Japan’s number two automaker Honda Motor said production would resume Friday at two vehicle assembly plants in southern China after a strike at an exhaust parts maker ended.
But a new labour dispute involving workers at a factory in the southern province of Guangdong that produces car locks and key sets for Honda remained “unchanged”, a Beijing-based spokesman told AFP.
The latest action to hit Honda comes after a spate of suicides at Taiwanese high tech firm Foxconn and violent clashes at a Taiwan-funded rubber factory in China which have highlighted growing worker discontent over pay and conditions.
Production at two plants run by Honda’s Chinese joint venture Guangqi Honda Automobile have been shut down for two days, primarily due to the strike at a parts plant producing exhaust and muffler components.
But Honda Japan said on Thursday in a statement that the labour action at Foshan Fengfu Autoparts — a joint venture between Honda’s subsidiary Yutaka Giken and a Taiwanese firm — had been resolved and work resumed Thursday.
“So Guangqi Honda decided to resume operations from June 11,” Honda Japan said in a statement.
The new ongoing dispute involving workers at the Honda Lock (Guangdong) Co, which has about 1,500 employees, erupted on Wednesday.
The state Xinhua news agency reported that staff were seeking a monthly pay increase from 1,700 yuan (250 dollars) to 2,040 yuan.
Honda, which has a production capacity of 650,000 vehicles per year in China, last week resolved an initial strike at its main parts unit in Guangdong by offering workers a 24 percent pay rise.
Foxconn — which counts Apple, Sony and Hewlett-Packard among its clients — raised wages by 67 percent for its hundreds of thousands of workers in China after 11 suicides, 10 of them in the southern city of Shenzhen.
But the company said Thursday it had stopped offering condolence payments to the families of staff members who kill themselves.
Earlier this week, some 2,000 workers at the KOK Machinery factory in the city of Kunshan outside Shanghai walked off the assembly line, demanding better pay and an improved working environment, the China Daily reported.
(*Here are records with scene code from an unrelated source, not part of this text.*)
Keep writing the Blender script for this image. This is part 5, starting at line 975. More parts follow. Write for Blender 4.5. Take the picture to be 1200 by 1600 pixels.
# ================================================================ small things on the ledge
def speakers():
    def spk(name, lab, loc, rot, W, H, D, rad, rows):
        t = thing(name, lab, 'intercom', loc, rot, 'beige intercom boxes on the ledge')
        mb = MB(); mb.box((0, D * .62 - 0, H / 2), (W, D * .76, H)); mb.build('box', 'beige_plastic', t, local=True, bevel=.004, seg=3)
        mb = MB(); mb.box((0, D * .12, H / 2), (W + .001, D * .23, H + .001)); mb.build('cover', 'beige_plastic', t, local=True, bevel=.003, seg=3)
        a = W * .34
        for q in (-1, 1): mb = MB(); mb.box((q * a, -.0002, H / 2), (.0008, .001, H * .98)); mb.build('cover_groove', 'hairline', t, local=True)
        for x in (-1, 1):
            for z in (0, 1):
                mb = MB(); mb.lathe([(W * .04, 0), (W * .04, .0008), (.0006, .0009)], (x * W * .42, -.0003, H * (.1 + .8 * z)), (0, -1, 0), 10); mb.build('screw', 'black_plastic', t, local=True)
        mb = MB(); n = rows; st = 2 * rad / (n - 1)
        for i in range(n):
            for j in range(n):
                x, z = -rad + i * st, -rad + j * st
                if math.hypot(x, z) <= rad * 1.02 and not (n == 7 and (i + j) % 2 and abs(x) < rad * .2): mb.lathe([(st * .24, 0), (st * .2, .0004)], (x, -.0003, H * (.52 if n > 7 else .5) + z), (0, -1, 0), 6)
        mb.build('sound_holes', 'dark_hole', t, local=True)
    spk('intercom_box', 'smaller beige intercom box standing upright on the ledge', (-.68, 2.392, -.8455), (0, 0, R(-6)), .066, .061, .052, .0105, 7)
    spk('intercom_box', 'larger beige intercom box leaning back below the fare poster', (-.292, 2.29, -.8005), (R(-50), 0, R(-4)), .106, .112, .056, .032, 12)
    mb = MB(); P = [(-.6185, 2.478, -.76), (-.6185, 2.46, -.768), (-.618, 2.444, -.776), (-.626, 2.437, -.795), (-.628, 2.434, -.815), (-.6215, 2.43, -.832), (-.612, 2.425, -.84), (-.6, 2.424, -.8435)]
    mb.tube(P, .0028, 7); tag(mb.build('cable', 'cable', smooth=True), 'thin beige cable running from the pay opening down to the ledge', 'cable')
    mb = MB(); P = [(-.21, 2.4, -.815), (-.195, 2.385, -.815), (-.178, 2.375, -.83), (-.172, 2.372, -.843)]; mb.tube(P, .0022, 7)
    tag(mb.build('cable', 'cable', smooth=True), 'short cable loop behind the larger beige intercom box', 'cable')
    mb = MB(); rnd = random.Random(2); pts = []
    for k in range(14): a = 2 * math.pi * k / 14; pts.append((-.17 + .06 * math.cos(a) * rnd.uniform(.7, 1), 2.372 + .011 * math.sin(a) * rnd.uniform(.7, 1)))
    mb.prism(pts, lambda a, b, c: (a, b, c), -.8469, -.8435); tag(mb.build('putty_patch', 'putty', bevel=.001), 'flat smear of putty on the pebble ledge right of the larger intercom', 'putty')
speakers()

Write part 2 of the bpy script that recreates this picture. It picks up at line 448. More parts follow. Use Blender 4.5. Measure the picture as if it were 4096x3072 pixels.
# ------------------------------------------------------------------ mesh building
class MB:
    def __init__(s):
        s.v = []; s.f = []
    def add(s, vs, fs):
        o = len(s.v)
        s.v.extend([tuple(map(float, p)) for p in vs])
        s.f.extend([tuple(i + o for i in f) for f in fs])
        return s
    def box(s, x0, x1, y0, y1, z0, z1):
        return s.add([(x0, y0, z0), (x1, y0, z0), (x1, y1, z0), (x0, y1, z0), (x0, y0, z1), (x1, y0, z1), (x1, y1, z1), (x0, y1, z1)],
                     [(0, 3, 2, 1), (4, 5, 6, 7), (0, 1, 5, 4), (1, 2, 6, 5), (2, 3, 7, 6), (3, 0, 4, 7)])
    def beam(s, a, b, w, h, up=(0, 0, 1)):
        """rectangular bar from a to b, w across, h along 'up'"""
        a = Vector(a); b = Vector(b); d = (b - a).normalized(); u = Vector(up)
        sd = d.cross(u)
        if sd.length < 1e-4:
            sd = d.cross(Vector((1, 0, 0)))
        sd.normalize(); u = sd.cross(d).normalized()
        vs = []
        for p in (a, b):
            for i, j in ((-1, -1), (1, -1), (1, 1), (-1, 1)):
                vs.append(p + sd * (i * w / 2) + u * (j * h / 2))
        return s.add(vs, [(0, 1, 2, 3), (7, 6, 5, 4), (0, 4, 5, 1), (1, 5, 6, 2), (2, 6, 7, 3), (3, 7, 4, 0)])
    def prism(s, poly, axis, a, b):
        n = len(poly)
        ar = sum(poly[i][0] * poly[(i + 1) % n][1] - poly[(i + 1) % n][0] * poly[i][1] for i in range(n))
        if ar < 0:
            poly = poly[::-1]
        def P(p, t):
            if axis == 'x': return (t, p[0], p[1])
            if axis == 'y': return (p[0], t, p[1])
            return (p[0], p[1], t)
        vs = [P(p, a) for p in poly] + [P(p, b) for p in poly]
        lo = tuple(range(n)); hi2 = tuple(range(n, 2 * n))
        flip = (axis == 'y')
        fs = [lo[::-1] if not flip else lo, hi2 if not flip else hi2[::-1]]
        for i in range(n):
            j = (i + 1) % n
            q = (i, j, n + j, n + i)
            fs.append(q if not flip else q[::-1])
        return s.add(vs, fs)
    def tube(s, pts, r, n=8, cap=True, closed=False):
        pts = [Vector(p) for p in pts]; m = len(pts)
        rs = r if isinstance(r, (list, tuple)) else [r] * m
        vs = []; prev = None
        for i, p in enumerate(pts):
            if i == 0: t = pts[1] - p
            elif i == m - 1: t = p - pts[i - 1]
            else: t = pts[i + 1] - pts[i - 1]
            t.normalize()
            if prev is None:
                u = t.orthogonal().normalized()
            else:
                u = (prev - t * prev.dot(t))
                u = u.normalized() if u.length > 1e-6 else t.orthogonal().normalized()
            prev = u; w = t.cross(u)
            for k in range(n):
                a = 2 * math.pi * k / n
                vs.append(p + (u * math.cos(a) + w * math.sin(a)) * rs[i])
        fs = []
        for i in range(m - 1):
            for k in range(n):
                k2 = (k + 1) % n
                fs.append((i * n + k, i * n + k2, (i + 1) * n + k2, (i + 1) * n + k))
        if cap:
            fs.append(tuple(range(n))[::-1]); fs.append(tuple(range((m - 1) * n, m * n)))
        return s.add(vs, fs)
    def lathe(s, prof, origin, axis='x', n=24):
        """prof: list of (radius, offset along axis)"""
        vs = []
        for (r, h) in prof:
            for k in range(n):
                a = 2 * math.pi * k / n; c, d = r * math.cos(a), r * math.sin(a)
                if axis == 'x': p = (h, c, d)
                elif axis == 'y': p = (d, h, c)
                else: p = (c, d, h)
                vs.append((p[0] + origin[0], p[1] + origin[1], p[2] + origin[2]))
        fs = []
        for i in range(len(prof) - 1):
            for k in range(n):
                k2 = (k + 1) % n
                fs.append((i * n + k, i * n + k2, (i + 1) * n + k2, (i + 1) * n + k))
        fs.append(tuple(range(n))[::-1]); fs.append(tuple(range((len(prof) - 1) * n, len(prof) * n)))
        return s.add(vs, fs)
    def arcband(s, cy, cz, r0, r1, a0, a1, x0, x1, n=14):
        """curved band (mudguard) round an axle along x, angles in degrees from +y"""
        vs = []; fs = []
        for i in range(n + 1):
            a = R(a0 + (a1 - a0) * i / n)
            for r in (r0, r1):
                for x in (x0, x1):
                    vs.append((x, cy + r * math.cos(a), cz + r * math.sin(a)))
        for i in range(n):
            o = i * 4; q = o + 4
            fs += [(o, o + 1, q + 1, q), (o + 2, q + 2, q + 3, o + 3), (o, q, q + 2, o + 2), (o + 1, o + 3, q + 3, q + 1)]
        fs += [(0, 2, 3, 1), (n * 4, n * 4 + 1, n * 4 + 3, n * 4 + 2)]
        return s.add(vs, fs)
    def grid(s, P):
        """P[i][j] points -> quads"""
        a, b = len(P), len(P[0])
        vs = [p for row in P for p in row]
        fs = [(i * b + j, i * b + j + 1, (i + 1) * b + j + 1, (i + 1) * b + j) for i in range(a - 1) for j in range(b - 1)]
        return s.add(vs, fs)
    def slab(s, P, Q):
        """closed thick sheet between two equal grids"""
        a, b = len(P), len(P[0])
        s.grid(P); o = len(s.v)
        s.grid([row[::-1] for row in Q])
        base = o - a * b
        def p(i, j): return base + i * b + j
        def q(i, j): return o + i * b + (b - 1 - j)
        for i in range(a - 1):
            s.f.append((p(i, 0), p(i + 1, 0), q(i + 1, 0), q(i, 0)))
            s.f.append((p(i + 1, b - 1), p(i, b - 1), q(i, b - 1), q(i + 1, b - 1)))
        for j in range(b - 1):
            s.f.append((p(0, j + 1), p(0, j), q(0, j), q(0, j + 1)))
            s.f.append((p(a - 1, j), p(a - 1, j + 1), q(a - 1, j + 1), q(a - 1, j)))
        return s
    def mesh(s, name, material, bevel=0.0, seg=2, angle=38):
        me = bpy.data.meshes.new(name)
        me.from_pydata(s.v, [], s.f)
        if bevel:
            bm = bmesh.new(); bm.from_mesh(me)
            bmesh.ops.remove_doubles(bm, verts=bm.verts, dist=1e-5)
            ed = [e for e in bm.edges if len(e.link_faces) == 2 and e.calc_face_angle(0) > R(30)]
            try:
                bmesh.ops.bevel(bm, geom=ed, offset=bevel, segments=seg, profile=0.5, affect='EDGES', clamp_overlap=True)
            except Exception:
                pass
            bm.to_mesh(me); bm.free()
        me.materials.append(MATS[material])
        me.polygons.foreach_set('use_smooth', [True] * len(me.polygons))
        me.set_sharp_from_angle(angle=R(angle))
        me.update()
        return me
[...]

Dozens of workers were injured when security forces tried to prevent the workers from taking their strike into the streets, the report said.
Also this week, thousands of workers at a Taiwanese sports equipment factory in eastern China, which supplies Adidas, stopped work to protest the alleged death of a colleague, according to the New York-based China Labor Watch.
The workers broke windows and overturned some cars, the pressure group said.
The company denied anyone had died and said production at the factory had resumed after a brief work stoppage. A local official said the company had promised to raise worker salaries.